The Law Society should preserve the Certified Specialist Program, after reforming it to ensure that it graces more of the best lawyers, and none who are mediocre. As for King’s Counsel, there is a compelling argument for an objective, meritocratic designation, open to the entire profession. However, I think it will need to have some name other than “King’s Counsel.” That phrase has been permanently poisoned in Ontario.

Comments

  1. jennifer leitch

    Great commentary!

  2. Dear Mr. Semple:

    Thank you for you article and the sharing of your opinions.

    While I agree with your views on the value of LSO Specialists program, your criticism of the reinstatement of the Kings Council designation seems a tad trite.

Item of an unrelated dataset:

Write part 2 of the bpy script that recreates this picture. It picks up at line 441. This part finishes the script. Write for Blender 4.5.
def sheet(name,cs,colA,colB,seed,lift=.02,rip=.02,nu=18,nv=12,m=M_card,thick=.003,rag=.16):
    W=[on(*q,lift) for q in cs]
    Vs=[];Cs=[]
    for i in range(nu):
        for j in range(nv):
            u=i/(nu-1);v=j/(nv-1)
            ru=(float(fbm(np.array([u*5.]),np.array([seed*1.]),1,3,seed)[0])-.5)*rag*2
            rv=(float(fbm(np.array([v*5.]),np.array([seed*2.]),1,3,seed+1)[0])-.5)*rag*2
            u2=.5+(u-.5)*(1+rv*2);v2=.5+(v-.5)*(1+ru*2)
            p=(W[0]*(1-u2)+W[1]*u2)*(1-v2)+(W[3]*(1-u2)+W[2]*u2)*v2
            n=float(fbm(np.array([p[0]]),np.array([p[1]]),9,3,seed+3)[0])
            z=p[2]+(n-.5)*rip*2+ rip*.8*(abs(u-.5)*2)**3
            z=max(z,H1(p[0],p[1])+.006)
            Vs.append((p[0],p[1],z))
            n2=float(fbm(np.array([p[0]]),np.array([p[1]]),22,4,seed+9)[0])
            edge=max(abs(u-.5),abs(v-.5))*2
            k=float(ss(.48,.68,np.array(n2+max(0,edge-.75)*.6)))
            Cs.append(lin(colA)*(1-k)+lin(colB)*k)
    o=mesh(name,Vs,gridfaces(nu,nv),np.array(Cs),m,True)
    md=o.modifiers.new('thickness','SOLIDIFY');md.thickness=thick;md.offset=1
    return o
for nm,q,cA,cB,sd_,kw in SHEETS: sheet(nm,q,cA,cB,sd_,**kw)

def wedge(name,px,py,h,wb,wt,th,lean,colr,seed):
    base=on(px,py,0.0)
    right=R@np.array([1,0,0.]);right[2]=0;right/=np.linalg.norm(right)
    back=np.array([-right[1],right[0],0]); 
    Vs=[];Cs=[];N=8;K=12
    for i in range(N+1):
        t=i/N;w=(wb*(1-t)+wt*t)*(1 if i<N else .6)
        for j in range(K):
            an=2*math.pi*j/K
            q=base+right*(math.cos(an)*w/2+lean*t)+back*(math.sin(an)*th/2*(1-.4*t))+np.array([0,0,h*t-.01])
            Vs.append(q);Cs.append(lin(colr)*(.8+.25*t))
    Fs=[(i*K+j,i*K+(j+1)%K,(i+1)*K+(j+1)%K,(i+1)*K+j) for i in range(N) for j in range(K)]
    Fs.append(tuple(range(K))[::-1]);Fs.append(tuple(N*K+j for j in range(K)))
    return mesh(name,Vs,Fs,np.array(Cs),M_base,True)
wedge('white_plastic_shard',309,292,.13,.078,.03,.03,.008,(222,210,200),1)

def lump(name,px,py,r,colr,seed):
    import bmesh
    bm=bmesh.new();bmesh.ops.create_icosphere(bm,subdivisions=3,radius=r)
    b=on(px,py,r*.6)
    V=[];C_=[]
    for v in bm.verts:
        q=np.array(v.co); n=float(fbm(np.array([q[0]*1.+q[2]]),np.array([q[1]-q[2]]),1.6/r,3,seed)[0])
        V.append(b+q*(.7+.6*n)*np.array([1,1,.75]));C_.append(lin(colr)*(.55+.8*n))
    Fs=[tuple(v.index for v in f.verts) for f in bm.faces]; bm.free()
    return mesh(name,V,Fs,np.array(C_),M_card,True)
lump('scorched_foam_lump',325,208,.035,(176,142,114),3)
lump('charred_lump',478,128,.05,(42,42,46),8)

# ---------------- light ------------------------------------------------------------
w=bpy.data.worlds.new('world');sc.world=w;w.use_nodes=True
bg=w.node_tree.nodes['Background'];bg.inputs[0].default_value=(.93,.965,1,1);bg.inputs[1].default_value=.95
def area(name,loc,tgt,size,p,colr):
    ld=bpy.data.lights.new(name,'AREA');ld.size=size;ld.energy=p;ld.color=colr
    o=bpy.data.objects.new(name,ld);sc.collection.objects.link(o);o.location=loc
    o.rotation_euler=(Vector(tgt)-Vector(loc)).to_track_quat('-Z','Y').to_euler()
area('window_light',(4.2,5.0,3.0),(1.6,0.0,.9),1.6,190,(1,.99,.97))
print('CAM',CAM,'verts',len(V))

    The legal profession, and it traditions, is more than mere titles and marketing. The legal profession has been, and should continue to be, imbued with the role, representation and respect for the highest values and ethics that ‘the bar’ represents and the administration of justice in a free and democratic Canada.

    The Kings Counsel designation has an honourable tradition. Canada is still a constitutional monarchy, The King is still our head of state, and English common law is still our legal heritage.

    While I acknowledge that the passing Queen Elizabeth II last year has reduced the perceived public relevance of all things royal in Canada, until the day comes that Canada is a republic (through revolution or referendum?), I respectfully submit that the honour bestowed on lawyers as Kings Counsel is worthy of reinstatement and respect.

    Warmest regards, Norman A. Keith

  3. I am hopeful that the KC appointment debacle earlier this year will permanently degrade the value of the appointment, and embarrass those who hold it, to the point where they want to give it up, and we can just move on from this monarchist farce.